Mitigation: How to Secure GitHub Actions Workflows

1. Avoid Executing Fork Code in pull_request_target

Never check out fork code inside pull_request_target.

If you must use it:

  • Only check out github.sha
  • Never execute PR head code
  • Avoid secret access entirely

Prefer pull_request for untrusted code.

2. Sanitize All User Inputs

Treat these as attacker-controlled:

  • Branch names
  • Filenames
  • Commit messages
  • PR titles

Never interpolate ${{ }} directly inside run: blocks.

Use environment variables instead.

3. Enforce Least-Privilege GITHUB_TOKEN

Do not grant contents: write unless required.

A lint job does not need write access.

If awesome-go had used:

permissions:
contents: read

Copied

The exfiltrated token would have been useless.

4. Gate Comment-Triggered Workflows

For issue_comment triggers:

  • Validate author_association
  • Restrict to maintainers
  • Avoid public execution triggers

5. Secure AI Integrations

If using AI agents:

  • Restrict tool permissions
  • Do not allow wildcard write access
  • Do not ingest untrusted PR content as trusted context
  • Follow vendor hardening guidance exactly

6. Monitor CI Behavior

Watch for:

  • Unexpected outbound network traffic
  • Long-running steps
  • Workflow triggers from unknown accounts
  • Base64-encoded shell payloads

CI logs should feed into centralized detection systems.

What This Means for Supply Chain Security

The hackerbot-claw campaign confirms:

  • CI/CD pipelines are primary targets
  • Automation is the new execution layer
  • Manual review cannot detect all injection vectors
  • Autonomous attackers can operate continuously

This was likely a pentesting experiment, not an APT campaign.

But the vulnerabilities remain widespread.

Conclusion

As of today, the hackerbot-claw GitHub account has been suspended and its repository is no longer accessible.

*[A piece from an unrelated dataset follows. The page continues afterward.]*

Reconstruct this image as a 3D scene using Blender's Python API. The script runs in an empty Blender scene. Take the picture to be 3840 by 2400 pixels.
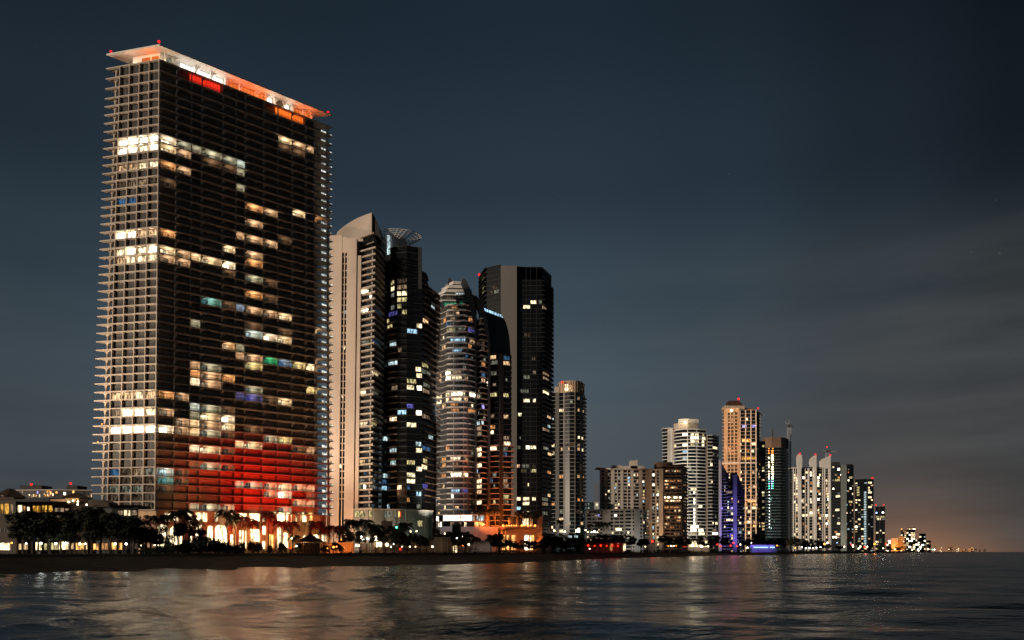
import bpy, math, random
from mathutils import Vector
random.seed(7)
SC = bpy.context.scene
COL = SC.collection
F, CX, HY, H = 2773.0, 1920.0, 2069.0, 4.0      # focal length in photo pixels, principal column, horizon row, eye height

def wx(px, Y): return (px - CX) / F * Y
def wz(py, Y): return H + (HY - py) * Y / F
def srgb(r, g, b):
    f = lambda c: (c / 255 / 12.92) if c / 255 <= 0.04045 else ((c / 255 + 0.055) / 1.055) ** 2.4
    return (f(r), f(g), f(b), 1.0)

# ------------------------------------------------------------------ materials
MAT = {}
def nodes_of(name):
    m = bpy.data.materials.new(name); m.use_nodes = True
    nt = m.node_tree
    for n in list(nt.nodes): nt.nodes.remove(n)
    out = nt.nodes.new('ShaderNodeOutputMaterial')
    MAT[name] = m
    return m, nt, out
def solid(name, col, rough=0.7, var=0.18, scale=(0.35, 0.35, 0.12), spec=0.3, bump=0.0, metal=0.0):
    m, nt, out = nodes_of(name)
    b = nt.nodes.new('ShaderNodeBsdfPrincipled')
    b.inputs['Roughness'].default_value = rough
    b.inputs['Specular IOR Level'].default_value = spec
    b.inputs['Metallic'].default_value = metal
    tc = nt.nodes.new('ShaderNodeTexCoord'); mp = nt.nodes.new('ShaderNodeMapping')
    mp.inputs['Scale'].default_value = scale
    nz = nt.nodes.new('ShaderNodeTexNoise'); nz.inputs['Scale'].default_value = 1.0; nz.inputs['Detail'].default_value = 5
    rp = nt.nodes.new('ShaderNodeValToRGB')
    rp.color_ramp.elements[0].position = 0.3; rp.color_ramp.elements[1].position = 0.72
    rp.color_ramp.elements[0].color = (col[0]*(1-var), col[1]*(1-var), col[2]*(1-var), 1)
    rp.color_ramp.elements[1].color = (min(1, col[0]*(1+var)), min(1, col[1]*(1+var)), min(1, col[2]*(1+var)), 1)
    nt.links.new(tc.outputs['Object'], mp.inputs['Vector']); nt.links.new(mp.outputs[0], nz.inputs['Vector'])
    nt.links.new(nz.outputs['Fac'], rp.inputs[0]); nt.links.new(rp.outputs[0], b.inputs['Base Color'])
    if bump:
        bp = nt.nodes.new('ShaderNodeBump'); bp.inputs['Strength'].default_value = bump
        nt.links.new(nz.outputs['Fac'], bp.inputs['Height']); nt.links.new(bp.outputs[0], b.inputs['Normal'])
    nt.links.new(b.outputs[0], out.inputs[0])
    return m
def lit(name, col, s, lo=0.16, hi=1.55, sc=(1.2, 1.2, 0.42)):
    """a lit window: curtains and furniture make the glow uneven"""
    m, nt, out = nodes_of(name)
    e = nt.nodes.new('ShaderNodeEmission'); e.inputs['Color'].default_value = (*col, 1)
    tc = nt.nodes.new('ShaderNodeTexCoord'); mp = nt.nodes.new('ShaderNodeMapping'); mp.inputs['Scale'].default_value = sc
    nz = nt.nodes.new('ShaderNodeTexNoise'); nz.inputs['Scale'].default_value = 1.0; nz.inputs['Detail'].default_value = 2
    mr = nt.nodes.new('ShaderNodeMapRange')
    mr.inputs['From Min'].default_value = 0.38; mr.inputs['From Max'].default_value = 0.62
    mr.inputs['To Min'].default_value = lo * s; mr.inputs['To Max'].default_value = hi * s
    nt.links.new(tc.outputs['Object'], mp.inputs['Vector']); nt.links.new(mp.outputs[0], nz.inputs['Vector'])
    nt.links.new(nz.outputs['Fac'], mr.inputs['Value'])
    sx = nt.nodes.new('ShaderNodeSeparateXYZ'); nt.links.new(tc.outputs['Object'], sx.inputs[0])
    def mth(op, a, b):
        n = nt.nodes.new('ShaderNodeMath'); n.operation = op
        for i, q in enumerate((a, b)):
            if isinstance(q, (int, float)): n.inputs[i].default_value = q
            else: nt.links.new(q, n.inputs[i])
        return n.outputs[0]
    bar = mth('GREATER_THAN', mth('FRACT', mth('MULTIPLY', mth('ADD', sx.outputs[0], mth('MULTIPLY', sx.outputs[1], .6)), .62), 0), .10)
    # each room has its own brightness
    rn = nt.nodes.new('ShaderNodeTexNoise'); rn.inputs['Scale'].default_value = .11; nt.links.new(tc.outputs['Object'], rn.inputs['Vector'])
    room = mth('ADD', mth('MULTIPLY', rn.outputs['Fac'], 1.6), .2)
    nt.links.new(mth('MULTIPLY', mth('MULTIPLY', mr.outputs[0], room), mth('ADD', mth('MULTIPLY', bar, .7), .3)), e.inputs['Strength'])
    nt.links.new(e.outputs[0], out.inputs[0])
    return m
def glow(name, col, s):
    m, nt, out = nodes_of(name)
    e = nt.nodes.new('ShaderNodeEmission'); e.inputs['Color'].default_value = (*col, 1); e.inputs['Strength'].default_value = s
    nt.links.new(e.outputs[0], out.inputs[0]); m.cycles.emission_sampling = 'NONE'; return m

LIT = {  # colours of windows and of the end corner's added glow: (colour, strength)
 'wht': ((1.0, .86, .60), 8.0), 'crm': ((1.0, .76, .44), 2.0), 'wrm': ((1.0, .62, .32), .95), 'org': ((1.0, .42, .14), .70),
 'tan': ((.85, .58, .36), .33), 'dim': ((.60, .42, .27), .11), 'gry': ((.62, .64, .48), .27), 'yel': ((.95, .80, .36), .62),
 'cool': ((.68, .90, .92), .75), 'cbl': ((.45, .75, 1.0), 1.0), 'blu': ((.14, .36, .70), .30), 'teal': ((.25, .62, .62), .42),
 'grn': ((.08, .55, .28), .50), 'pur': ((.22, .20, .80), .42), 'red': ((1.0, .035, .015), 1.0), 'oran': ((1.0, .17, .02), 1.25),
 'lob': ((1.0, .72, .36), 6.0), 'lobo': ((1.0, .45, .12), 2.2), 'vio': ((.42, .36, 1.0), 1.4), 'amb': ((1.0, .50, .07), 1.1), 'pwh': ((1.0, .93, .82), 2.2), 'por': ((1.0, .20, .04), .9), 'end': ((.92, .90, .80), 1.3)}
for k, (c, s) in LIT.items(): lit('lit_' + k, c, s, *((.9, 1.1) if k in ('pwh', 'por', 'red', 'oran') else (.16, 1.55)))
for k in LIT: MAT['lit_' + k].cycles.emission_sampling = 'NONE'     # lamps do the lighting, panes only glow

solid('beige', (.42, .365, .305)); solid('beige_dark', (.34, .27, .21)); solid('concrete', (.60, .51, .43), var=.12, scale=(.12, .12, .05))
solid('grey_wall', (.50, .46, .40), var=.12); solid('white_paint', (.68, .66, .62), var=.08); solid('slab_white', (.62, .59, .54), var=.1)
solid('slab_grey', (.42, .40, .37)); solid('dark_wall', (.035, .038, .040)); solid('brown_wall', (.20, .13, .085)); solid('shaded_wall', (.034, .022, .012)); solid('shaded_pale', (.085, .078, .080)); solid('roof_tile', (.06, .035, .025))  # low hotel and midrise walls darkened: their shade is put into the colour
solid('warm_wall', (.50, .36, .22)); solid('pale_wall', (.46, .44, .46)); solid('green_grey', (.20, .23, .22)); solid('grey_stripe', (.17, .16, .15), var=.08, scale=(.08, .08, .02))
solid('niche_wall', (.42, .34, .27)); solid('steel', (.45, .47, .48), rough=.45, metal=.3); solid('dark_steel', (.09, .09, .09), rough=.5)
solid('sand', (.085, .068, .050), rough=.95, var=.3, scale=(.25, .25, .25), spec=.1, bump=.4)
solid('earth', (.035, .032, .025), rough=.95, var=.3, scale=(.1, .1, .1), spec=.05)
solid('leaf', (.020, .026, .016), rough=.7, var=.5, scale=(.9, .9, .9), spec=.15)
solid('palm_leaf', (.026, .030, .017), rough=.65, var=.5, scale=(.8, .8, .8), spec=.15)
solid('bark', (.07, .055, .042), rough=.9, var=.3, scale=(2, 2, 6), spec=.1)
solid('glass_dark', (.010, .013, .015), rough=.12, var=.4, scale=(.5, .5, .3), spec=.5)
solid('glass_black', (.006, .008, .009), rough=.2, var=.4, scale=(.5, .5, .3), spec=.4)
solid('glass_blue', (.030, .038, .045), rough=.15, var=.35, scale=(.8, .8, .2), spec=.5)
solid('curtain_glass', (.070, .070, .067), rough=.45, var=.4, scale=(1.6, 1.6, .06), spec=.08)
glow('red_lamp', (1, .006, .004), 5); glow('lamp_warm', (1, .72, .40), 16); glow('lamp_white', (.95, 1, .95), 16); glow('lamp_red', (1, .02, .006), 6)
glow('lamp_orange', (1, .26, .04), 6); glow('lamp_blue', (.30, .45, 1), 8); glow('lamp_green', (.1, .9, .45), 6)
glow('sign_light', (.35, .75, 1), 5)
def rail_glass():
    m, nt, out = nodes_of('rail_glass')
    t = nt.nodes.new('ShaderNodeBsdfTransparent'); t.inputs[0].default_value = (.84, .86, .86, 1)
    g = nt.nodes.new('ShaderNodeBsdfPrincipled'); g.inputs['Base Color'].default_value = (.02, .022, .022, 1); g.inputs['Roughness'].default_value = .2
    mx = nt.nodes.new('ShaderNodeMixShader'); mx.inputs[0].default_value = .16
    nt.links.new(t.outputs[0], mx.inputs[1]); nt.links.new(g.outputs[0], mx.inputs[2]); nt.links.new(mx.outputs[0], out.inputs[0])
rail_glass()

# ------------------------------------------------------------------ objects
def tag(o, label=None, cat=None, group=None, kind=None):
    if label: o['label'] = label
    if cat: o['category'] = cat
    if group: o['group'] = group
    if kind: o['kind'] = kind
    return o
def empty(name, loc, label, cat, group=None):
    o = bpy.data.objects.new(name, None); o.empty_display_size = 1.0
    COL.objects.link(o); o.location = loc
    o['origin'] = list(loc)
    return tag(o, label, cat, group)
def org(o):
    while o is not None:
        if 'origin' in o: return Vector(o['origin'])
        o = o.parent
    return Vector((0, 0, 0))

class MB:
    """collects faces in world coordinates; build() links them as one mesh object"""
    def __init__(s): s.v = []; s.f = []; s.m = []
    def face(s, pts, mi=0):
        b = len(s.v); s.v += [tuple(p) for p in pts]; s.f.append(tuple(range(b, b + len(pts)))); s.m.append(mi)
    def prism(s, poly, z0, z1, top=None, mi=0):
        """poly: [(x,y)] ; top: other outline for the upper end"""
        n = len(poly); b = len(s.v); top = top or poly
        s.v += [(p[0], p[1], z0) for p in poly] + [(p[0], p[1], z1) for p in top]
        for i in range(n):
            j = (i + 1) % n
            s.f.append((b + i, b + j, b + n + j, b + n + i)); s.m.append(mi)
        s.f.append(tuple(b + n + i for i in range(n))); s.m.append(mi)
        s.f.append(tuple(b + n - 1 - i for i in range(n))); s.m.append(mi)
    def hexa(s, p, mi=0):
        """8 corners: lower 4, upper 4"""
        b = len(s.v); s.v += [tuple(q) for q in p]
        for f in ((0, 3, 2, 1), (4, 5, 6, 7), (0, 1, 5, 4), (1, 2, 6, 5), (2, 3, 7, 6), (3, 0, 4, 7)):
            s.f.append(tuple(b + i for i in f)); s.m.append(mi)
    def box(s, x0, x1, y0, y1, z0, z1, mi=0): s.prism([(x0, y0), (x1, y0), (x1, y1), (x0, y1)], z0, z1, mi=mi)
    def bar(s, a, b, r, n=4, r2=None, mi=0, cap=True):
        a, b = Vector(a), Vector(b); d = (b - a).normalized(); r2 = r if r2 is None else r2
        u = d.cross(Vector((0, 0, 1)) if abs(d.z) < .9 else Vector((1, 0, 0))).normalized(); w = d.cross(u)
        k = len(s.v)
        for c, rr in ((a, r), (b, r2)):
            for i in range(n):
                t = 2 * math.pi * (i + .5) / n
                s.v.append(tuple(c + u * math.cos(t) * rr + w * math.sin(t) * rr))
        for i in range(n):
            j = (i + 1) % n; s.f.append((k + i, k + j, k + n + j, k + n + i)); s.m.append(mi)
        if cap:
            s.f.append(tuple(k + n - 1 - i for i in range(n))); s.f.append(tuple(k + n + i for i in range(n))); s.m += [mi, mi]
    def ball(s, c, r, n=8, rings=5, mi=0):
        k = len(s.v); c = Vector(c)
        s.v.append(tuple(c + Vector((0, 0, -r))))
        for i in range(1, rings):
            a = -math.pi / 2 + math.pi * i / rings
            for j in range(n):
                t = 2 * math.pi * j / n
                s.v.append(tuple(c + Vector((math.cos(a) * math.cos(t), math.cos(a) * math.sin(t), math.sin(a))) * r))
        s.v.append(tuple(c + Vector((0, 0, r)))); last = len(s.v) - 1
        for j in range(n):
            s.f.append((k, k + 1 + (j + 1) % n, k + 1 + j)); s.m.append(mi)
            for i in range(rings - 2):
                p = k + 1 + i * n; s.f.append((p + j, p + (j + 1) % n, p + n + (j + 1) % n, p + n + j)); s.m.append(mi)
            p = k + 1 + (rings - 2) * n; s.f.append((p + j, p + (j + 1) % n, last)); s.m.append(mi)
    def build(s, name, mats, parent=None, kind=None, label=None, smooth=False):
        if not isinstance(mats, (list, tuple)): mats = [mats]
        mats = [MAT[m] if isinstance(m, str) else m for m in mats]
        o0 = org(parent)
        me = bpy.data.meshes.new(name)
        me.from_pydata([(x - o0.x, y - o0.y, z - o0.z) for x, y, z in s.v], [], s.f)
        for m in mats: me.materials.append(m)
        if len(mats) > 1: me.polygons.foreach_set('material_index', s.m)
        if smooth: me.polygons.foreach_set('use_smooth', [True] * len(me.polygons))
        me.update()
        o = bpy.data.objects.new(name, me); COL.objects.link(o)
        if parent is not None: o.parent = parent
        if kind: o['kind'] = kind
        if label: o['label'] = label
        return o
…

But the damage is done – and more importantly, the vulnerabilities it exploited are still out there.

The bot scanned for well-documented misconfigurations in GitHub Actions workflows, and found them in repositories maintained by Microsoft, DataDog, Aqua Security, and the CNCF. 

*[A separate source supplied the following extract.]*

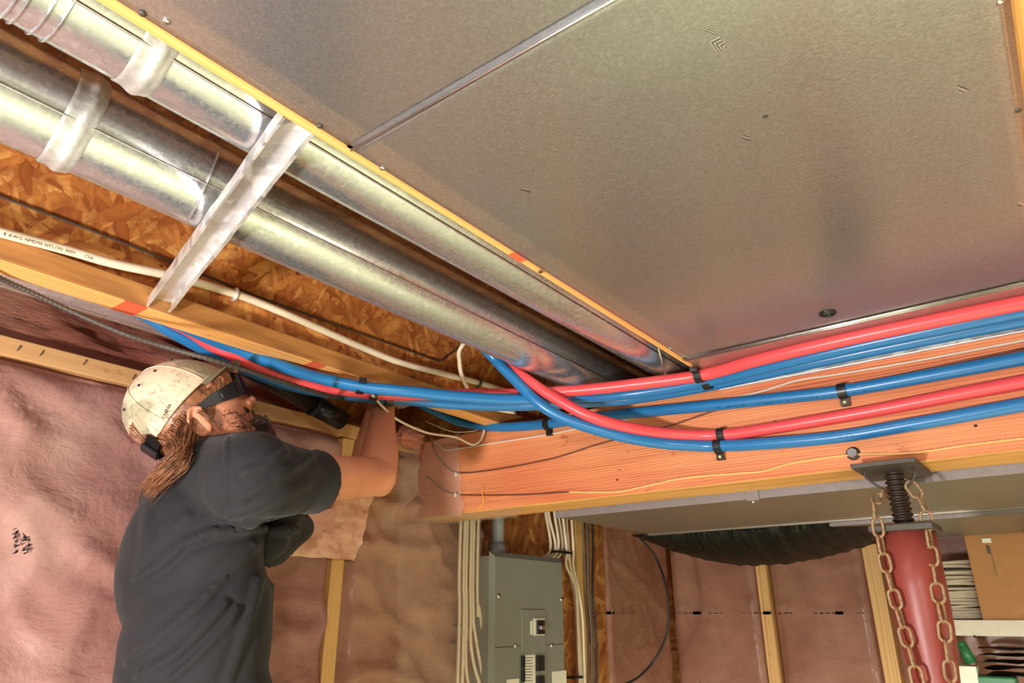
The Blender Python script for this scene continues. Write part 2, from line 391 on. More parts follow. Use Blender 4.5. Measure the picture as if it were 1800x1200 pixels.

CI/CD pipelines are no longer a secondary attack surface – they are a primary target. And defending against automated, AI-driven attackers requires automated defenses. Manual code review alone won’t catch a payload hidden in a branch name or a base64-encoded command embedded in a filename.

The question isn’t whether your workflows have these patterns. It’s whether you’ve checked.